* Written problem: Transcribe every line, keeping it exact.

* Data lines:

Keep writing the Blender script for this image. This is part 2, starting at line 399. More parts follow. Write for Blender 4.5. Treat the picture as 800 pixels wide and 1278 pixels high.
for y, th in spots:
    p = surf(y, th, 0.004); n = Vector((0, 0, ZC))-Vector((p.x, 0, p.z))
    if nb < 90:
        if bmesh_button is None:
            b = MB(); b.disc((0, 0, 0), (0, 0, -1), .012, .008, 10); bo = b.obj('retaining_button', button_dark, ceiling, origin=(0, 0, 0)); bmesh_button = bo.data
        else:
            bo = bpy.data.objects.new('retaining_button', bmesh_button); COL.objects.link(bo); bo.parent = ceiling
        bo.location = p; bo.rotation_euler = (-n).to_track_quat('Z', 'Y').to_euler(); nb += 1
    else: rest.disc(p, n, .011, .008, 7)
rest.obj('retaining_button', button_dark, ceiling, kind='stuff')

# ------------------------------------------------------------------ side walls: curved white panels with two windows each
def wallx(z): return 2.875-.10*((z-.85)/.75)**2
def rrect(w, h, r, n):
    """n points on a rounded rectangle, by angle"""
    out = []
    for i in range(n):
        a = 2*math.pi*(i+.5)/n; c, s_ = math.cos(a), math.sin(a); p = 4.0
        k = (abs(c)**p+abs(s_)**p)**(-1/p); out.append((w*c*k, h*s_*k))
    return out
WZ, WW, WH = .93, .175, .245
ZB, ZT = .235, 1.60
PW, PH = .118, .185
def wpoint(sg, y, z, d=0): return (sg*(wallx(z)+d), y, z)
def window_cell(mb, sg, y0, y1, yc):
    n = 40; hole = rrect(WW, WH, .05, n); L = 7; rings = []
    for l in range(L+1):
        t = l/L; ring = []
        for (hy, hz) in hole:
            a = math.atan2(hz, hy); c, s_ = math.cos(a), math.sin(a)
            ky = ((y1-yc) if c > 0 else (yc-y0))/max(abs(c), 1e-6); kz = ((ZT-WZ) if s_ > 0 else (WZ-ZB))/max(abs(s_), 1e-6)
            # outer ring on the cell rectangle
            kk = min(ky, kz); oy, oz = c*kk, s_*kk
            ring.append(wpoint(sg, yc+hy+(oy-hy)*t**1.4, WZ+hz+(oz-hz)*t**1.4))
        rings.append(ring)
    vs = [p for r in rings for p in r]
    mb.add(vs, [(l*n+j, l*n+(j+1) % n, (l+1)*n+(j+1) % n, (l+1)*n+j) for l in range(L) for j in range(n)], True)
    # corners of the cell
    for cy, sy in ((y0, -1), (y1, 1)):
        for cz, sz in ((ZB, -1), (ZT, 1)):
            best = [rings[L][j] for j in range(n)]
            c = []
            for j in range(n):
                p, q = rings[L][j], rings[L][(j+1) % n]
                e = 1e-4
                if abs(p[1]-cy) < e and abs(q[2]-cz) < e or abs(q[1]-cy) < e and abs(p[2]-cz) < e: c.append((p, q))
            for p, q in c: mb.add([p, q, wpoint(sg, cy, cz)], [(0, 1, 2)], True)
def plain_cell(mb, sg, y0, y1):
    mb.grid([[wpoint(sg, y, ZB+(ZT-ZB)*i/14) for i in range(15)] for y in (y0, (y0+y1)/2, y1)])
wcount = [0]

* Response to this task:
Keep writing the Blender script for this image. This is part 2, starting at line 399. More parts follow. Write for Blender 4.5. Treat the picture as 800 pixels wide and 1278 pixels high.
for y, th in spots:
    p = surf(y, th, 0.004); n = Vector((0, 0, ZC))-Vector((p.x, 0, p.z))
    if nb < 90:
        if bmesh_button is None:
            b = MB(); b.disc((0, 0, 0), (0, 0, -1), .012, .008, 10); bo = b.obj('retaining_button', button_dark, ceiling, origin=(0, 0, 0)); bmesh_button = bo.data
        else:
            bo = bpy.data.objects.new('retaining_button', bmesh_button); COL.objects.link(bo); bo.parent = ceiling
        bo.location = p; bo.rotation_euler = (-n).to_track_quat('Z', 'Y').to_euler(); nb += 1
    else: rest.disc(p, n, .011, .008, 7)
rest.obj('retaining_button', button_dark, ceiling, kind='stuff')

# ------------------------------------------------------------------ side walls: curved white panels with two windows each
def wallx(z): return 2.875-.10*((z-.85)/.75)**2
def rrect(w, h, r, n):
    """n points on a rounded rectangle, by angle"""
    out = []
    for i in range(n):
        a = 2*math.pi*(i+.5)/n; c, s_ = math.cos(a), math.sin(a); p = 4.0
        k = (abs(c)**p+abs(s_)**p)**(-1/p); out.append((w*c*k, h*s_*k))
    return out
WZ, WW, WH = .93, .175, .245
ZB, ZT = .235, 1.60
PW, PH = .118, .185
def wpoint(sg, y, z, d=0): return (sg*(wallx(z)+d), y, z)
def window_cell(mb, sg, y0, y1, yc):
    n = 40; hole = rrect(WW, WH, .05, n); L = 7; rings = []
    for l in range(L+1):
        t = l/L; ring = []
        for (hy, hz) in hole:
            a = math.atan2(hz, hy); c, s_ = math.cos(a), math.sin(a)
            ky = ((y1-yc) if c > 0 else (yc-y0))/max(abs(c), 1e-6); kz = ((ZT-WZ) if s_ > 0 else (WZ-ZB))/max(abs(s_), 1e-6)
            # outer ring on the cell rectangle
            kk = min(ky, kz); oy, oz = c*kk, s_*kk
            ring.append(wpoint(sg, yc+hy+(oy-hy)*t**1.4, WZ+hz+(oz-hz)*t**1.4))
        rings.append(ring)
    vs = [p for r in rings for p in r]
    mb.add(vs, [(l*n+j, l*n+(j+1) % n, (l+1)*n+(j+1) % n, (l+1)*n+j) for l in range(L) for j in range(n)], True)
    # corners of the cell
    for cy, sy in ((y0, -1), (y1, 1)):
        for cz, sz in ((ZB, -1), (ZT, 1)):
            best = [rings[L][j] for j in range(n)]
            c = []
            for j in range(n):
                p, q = rings[L][j], rings[L][(j+1) % n]
                e = 1e-4
                if abs(p[1]-cy) < e and abs(q[2]-cz) < e or abs(q[1]-cy) < e and abs(p[2]-cz) < e: c.append((p, q))
            for p, q in c: mb.add([p, q, wpoint(sg, cy, cz)], [(0, 1, 2)], True)
def plain_cell(mb, sg, y0, y1):
    mb.grid([[wpoint(sg, y, ZB+(ZT-ZB)*i/14) for i in range(15)] for y in (y0, (y0+y1)/2, y1)])
wcount = [0]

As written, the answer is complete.